Tytuł wpisu w pamiętniku odchudzania:
jest poniedziałek i jest zwycięstwo :)))


Znowu ze sobą wygrałam...wstałam o 5:00 i godzina joggingu zaliczona. W kilometrach bez szału: 5,31 km. Dzisiaj miałam mgłę za towarzyszkę - było cudownie. Ale jak wpadłam do domu to lekka panika bo się mi zrobiła 6:10 ...a o 6:30 wychodzę do pracy. Jakoś jednak zagęściłam ruchy i spokojnie się wykompałam, ubrałam ,umalowałam ...ale i tak jestem maksymalnie nie wyspana. Jak zwykle trzeba odespać niedzielę :)) W dodatku przez sobotnią imprezę nie posprzatałam chatki więc jeszcze za karę sprzątanie.

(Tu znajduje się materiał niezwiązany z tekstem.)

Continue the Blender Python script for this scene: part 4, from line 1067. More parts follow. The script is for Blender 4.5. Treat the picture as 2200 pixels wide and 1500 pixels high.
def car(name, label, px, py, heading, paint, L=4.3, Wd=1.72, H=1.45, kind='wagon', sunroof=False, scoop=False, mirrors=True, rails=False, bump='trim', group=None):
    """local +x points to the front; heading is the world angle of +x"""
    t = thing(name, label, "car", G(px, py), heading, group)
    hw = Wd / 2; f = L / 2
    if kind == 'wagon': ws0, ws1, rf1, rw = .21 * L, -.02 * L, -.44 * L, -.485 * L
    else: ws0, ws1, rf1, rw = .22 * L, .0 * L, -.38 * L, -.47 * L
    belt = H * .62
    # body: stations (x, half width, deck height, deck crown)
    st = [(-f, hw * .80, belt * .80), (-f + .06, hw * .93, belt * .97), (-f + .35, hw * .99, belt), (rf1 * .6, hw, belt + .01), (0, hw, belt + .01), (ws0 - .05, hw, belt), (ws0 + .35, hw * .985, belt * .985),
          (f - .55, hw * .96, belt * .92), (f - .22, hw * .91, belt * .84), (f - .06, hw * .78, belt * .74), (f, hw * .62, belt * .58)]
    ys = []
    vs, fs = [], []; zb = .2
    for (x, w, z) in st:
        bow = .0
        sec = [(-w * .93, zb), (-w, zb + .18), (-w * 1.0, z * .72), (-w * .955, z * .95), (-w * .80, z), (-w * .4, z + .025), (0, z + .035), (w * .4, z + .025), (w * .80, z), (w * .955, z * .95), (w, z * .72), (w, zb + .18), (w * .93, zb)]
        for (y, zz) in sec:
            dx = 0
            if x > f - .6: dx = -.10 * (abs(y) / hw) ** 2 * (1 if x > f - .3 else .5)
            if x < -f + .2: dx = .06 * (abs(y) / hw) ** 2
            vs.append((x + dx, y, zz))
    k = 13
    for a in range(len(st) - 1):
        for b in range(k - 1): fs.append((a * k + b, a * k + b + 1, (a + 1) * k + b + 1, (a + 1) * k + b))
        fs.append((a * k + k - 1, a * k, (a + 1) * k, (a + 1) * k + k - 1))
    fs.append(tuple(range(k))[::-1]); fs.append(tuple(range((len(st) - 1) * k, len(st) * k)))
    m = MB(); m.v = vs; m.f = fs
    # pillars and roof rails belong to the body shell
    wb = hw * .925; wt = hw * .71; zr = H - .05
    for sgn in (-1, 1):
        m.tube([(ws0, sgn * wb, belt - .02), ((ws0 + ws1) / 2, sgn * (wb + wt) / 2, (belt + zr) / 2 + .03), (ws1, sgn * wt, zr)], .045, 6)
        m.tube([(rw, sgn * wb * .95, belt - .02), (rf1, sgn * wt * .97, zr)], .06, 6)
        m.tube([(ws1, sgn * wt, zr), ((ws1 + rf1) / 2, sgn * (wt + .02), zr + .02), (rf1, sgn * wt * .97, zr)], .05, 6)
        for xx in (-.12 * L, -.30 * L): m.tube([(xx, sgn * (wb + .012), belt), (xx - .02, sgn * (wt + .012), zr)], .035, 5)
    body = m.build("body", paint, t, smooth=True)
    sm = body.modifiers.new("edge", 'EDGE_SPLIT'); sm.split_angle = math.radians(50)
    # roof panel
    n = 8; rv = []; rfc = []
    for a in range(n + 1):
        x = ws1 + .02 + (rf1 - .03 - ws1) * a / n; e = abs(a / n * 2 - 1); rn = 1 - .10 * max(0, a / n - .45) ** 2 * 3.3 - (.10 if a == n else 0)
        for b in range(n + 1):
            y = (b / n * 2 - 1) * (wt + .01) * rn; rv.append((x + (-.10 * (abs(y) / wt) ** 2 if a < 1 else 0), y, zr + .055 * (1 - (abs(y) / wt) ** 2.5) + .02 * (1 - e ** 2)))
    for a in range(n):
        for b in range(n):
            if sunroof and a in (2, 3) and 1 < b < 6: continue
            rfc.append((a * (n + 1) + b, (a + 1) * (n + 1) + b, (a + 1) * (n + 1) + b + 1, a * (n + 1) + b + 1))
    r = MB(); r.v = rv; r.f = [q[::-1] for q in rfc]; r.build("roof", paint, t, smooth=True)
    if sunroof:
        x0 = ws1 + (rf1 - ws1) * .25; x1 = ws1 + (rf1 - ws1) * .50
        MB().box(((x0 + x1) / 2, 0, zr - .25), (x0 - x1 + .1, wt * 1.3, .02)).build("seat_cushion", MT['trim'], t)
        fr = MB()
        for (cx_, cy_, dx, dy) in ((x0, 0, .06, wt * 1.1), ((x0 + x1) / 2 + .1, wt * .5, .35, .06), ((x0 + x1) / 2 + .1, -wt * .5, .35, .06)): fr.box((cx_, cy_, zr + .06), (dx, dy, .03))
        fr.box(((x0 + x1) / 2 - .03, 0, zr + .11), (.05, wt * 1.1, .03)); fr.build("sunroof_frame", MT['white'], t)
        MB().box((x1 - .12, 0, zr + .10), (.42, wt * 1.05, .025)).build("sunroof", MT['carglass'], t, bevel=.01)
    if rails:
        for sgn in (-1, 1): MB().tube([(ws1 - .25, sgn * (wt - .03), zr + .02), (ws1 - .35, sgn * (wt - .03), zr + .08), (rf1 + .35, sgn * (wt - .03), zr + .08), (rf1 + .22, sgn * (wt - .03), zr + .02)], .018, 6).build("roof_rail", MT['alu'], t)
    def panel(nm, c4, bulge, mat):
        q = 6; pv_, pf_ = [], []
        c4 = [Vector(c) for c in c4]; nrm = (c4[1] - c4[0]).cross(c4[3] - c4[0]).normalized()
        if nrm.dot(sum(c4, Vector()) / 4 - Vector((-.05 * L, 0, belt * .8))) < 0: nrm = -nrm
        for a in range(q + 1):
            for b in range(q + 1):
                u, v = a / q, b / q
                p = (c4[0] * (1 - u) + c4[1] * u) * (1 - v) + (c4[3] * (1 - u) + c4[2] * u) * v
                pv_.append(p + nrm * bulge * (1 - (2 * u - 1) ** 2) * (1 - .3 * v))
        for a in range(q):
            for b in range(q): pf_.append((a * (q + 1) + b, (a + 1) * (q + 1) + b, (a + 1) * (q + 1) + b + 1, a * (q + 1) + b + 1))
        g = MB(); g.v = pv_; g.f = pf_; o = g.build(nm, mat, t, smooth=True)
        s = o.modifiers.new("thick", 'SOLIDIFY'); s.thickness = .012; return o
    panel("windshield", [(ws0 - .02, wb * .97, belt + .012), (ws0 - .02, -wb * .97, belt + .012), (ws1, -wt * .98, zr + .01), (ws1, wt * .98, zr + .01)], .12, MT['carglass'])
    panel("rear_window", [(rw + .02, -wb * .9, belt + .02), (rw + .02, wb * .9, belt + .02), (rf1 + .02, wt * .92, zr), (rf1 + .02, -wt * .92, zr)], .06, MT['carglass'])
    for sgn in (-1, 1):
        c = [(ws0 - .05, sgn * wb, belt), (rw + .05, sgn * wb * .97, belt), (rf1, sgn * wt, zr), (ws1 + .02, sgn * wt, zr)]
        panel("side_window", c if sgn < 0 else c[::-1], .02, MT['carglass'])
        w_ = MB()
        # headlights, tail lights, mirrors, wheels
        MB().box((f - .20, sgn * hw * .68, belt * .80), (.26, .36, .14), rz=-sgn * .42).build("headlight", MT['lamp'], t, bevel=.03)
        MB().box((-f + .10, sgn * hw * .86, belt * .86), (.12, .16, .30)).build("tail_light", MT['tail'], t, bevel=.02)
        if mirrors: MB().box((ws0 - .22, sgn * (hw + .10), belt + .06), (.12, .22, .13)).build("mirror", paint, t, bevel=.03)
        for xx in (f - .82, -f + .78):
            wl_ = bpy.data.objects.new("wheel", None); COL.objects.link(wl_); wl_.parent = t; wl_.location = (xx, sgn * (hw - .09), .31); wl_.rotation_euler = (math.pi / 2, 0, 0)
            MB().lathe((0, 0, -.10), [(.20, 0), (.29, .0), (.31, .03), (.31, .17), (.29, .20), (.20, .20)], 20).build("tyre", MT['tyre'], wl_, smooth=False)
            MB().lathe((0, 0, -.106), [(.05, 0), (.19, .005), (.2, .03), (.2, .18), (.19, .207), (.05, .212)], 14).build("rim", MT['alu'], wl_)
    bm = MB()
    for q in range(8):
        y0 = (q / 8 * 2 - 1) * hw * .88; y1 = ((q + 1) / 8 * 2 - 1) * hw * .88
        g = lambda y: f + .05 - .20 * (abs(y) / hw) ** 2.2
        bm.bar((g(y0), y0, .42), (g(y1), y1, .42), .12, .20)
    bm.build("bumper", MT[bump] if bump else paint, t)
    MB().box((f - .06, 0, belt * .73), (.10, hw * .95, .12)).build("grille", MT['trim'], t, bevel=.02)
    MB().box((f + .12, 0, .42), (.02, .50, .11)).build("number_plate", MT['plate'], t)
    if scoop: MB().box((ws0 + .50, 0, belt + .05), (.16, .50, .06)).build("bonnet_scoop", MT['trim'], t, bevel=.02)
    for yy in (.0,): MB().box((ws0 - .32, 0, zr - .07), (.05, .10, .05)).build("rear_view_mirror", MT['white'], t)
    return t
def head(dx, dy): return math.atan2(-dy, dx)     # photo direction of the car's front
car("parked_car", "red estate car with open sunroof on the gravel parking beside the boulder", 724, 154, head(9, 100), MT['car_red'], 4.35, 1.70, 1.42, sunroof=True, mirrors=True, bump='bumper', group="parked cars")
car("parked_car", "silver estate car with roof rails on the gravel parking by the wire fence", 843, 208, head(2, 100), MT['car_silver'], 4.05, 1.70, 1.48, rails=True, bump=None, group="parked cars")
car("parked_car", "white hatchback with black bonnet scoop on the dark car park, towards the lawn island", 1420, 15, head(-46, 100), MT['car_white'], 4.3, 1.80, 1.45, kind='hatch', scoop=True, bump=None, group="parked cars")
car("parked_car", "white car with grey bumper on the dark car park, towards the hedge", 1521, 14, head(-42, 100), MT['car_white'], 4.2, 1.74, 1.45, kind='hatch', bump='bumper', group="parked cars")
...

I tak najważniejsze ,że rano wygrałam z leniem i pobigałam - nic innego się nie liczy :)))  Żadnych braci biegaczy nie spotkałam - czyżby poniedziałek ich wystraszył? Niestety moje lustrzane odbicie ciągle wyglada słabo...brzuch to jakaś totalna masakra.I z łazienkową też nie mam ochoty gadać...generalnie żywię do niej takie uczucia:

No nic...rozpiera mnie duma :)))) MargotG - bardzo Ci dziękuję!!!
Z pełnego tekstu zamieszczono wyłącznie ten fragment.